The global virtual digital asset (VDA) market is expanding rapidly, but regulation is struggling to keep pace. Issues like unclear laws, heavy taxation, and weak compliance frameworks continue to create gaps. A March 2026 report by the Financial Action Task Force (FATF) highlights one of the biggest emerging risks: offshore Virtual Asset Service Providers, or oVASPs.

These are crypto platforms registered in one country but operating mainly in others, often without proper licenses, consumer safeguards, or anti-money laundering controls.

What Are Offshore VASPs and Why Do They Matter?

Offshore VASPs operate across borders while staying largely outside the control of local regulators. According to FATF, this creates serious weaknesses in the global financial system, making these platforms vulnerable to misuse for money laundering, terrorist financing, and fraud.

Unlike regulated platforms that follow KYC norms and report suspicious activity, many offshore players avoid these responsibilities. Their operations are usually spread across multiple countries, making enforcement complicated and slow.

How These Platforms Avoid Regulation

FATF identifies two types of offshore VASPs: those that are unclear about regulations and those that deliberately avoid them. The second group is the bigger concern.

These platforms often use complex company structures to hide ownership, onboard users through local agents, and even encourage VPN usage to hide user locations. In some cases, they appoint compliance officers who exist only on paper, or provide misleading information to regulators.

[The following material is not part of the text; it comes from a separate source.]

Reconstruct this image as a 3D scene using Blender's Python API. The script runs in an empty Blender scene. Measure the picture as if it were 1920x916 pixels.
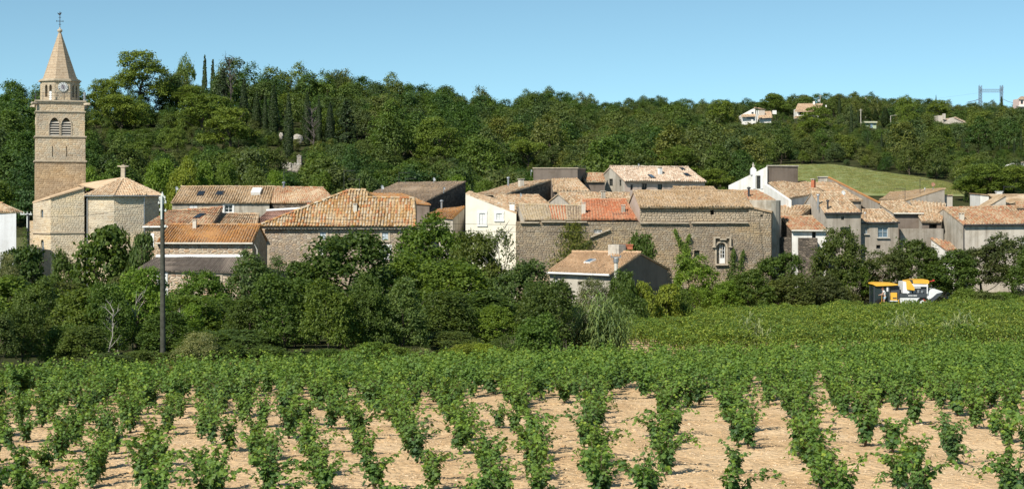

This allows them to operate in tightly regulated markets without actually following the rules.

India’s Challenge with Offshore Crypto Platforms

India is a strong example of how offshore platforms can bypass local rules. Despite regulations requiring platforms to have a physical presence in the country, many offshore operators continue to serve Indian users.

They often allow sign-ups with weak or no KYC, accept UPI payments, and process withdrawals into Indian bank accounts through intermediaries. This gives them a cost advantage over compliant platforms and attracts more users.

At the same time, India has taken steps to respond. These include better detection systems, stricter enforcement of physical presence rules, and improved coordination between agencies. The country is also working on a Virtual Asset Lab to strengthen monitoring using advanced analytics.

What FATF Wants Countries to Do

FATF is calling for a coordinated global response. It recommends that countries actively track offshore platforms, enforce local licensing requirements, and improve cooperation between jurisdictions.

It also highlights the role of the private sector. Banks and regulated crypto platforms are expected to limit their exposure to unlicensed offshore entities. Both the country where a platform is registered and the country where it operates must share information and act quickly when risks are identified.

The Bigger Picture

Offshore crypto platforms exist in the gaps between countries and regulations. Closing these gaps will require global cooperation, stronger enforcement, and more accountability from platforms themselves.

The message is clear: the days of operating in regulatory grey zones are coming under pressure. For the crypto industry to grow responsibly and gain wider trust, transparency and compliance will no longer be optional.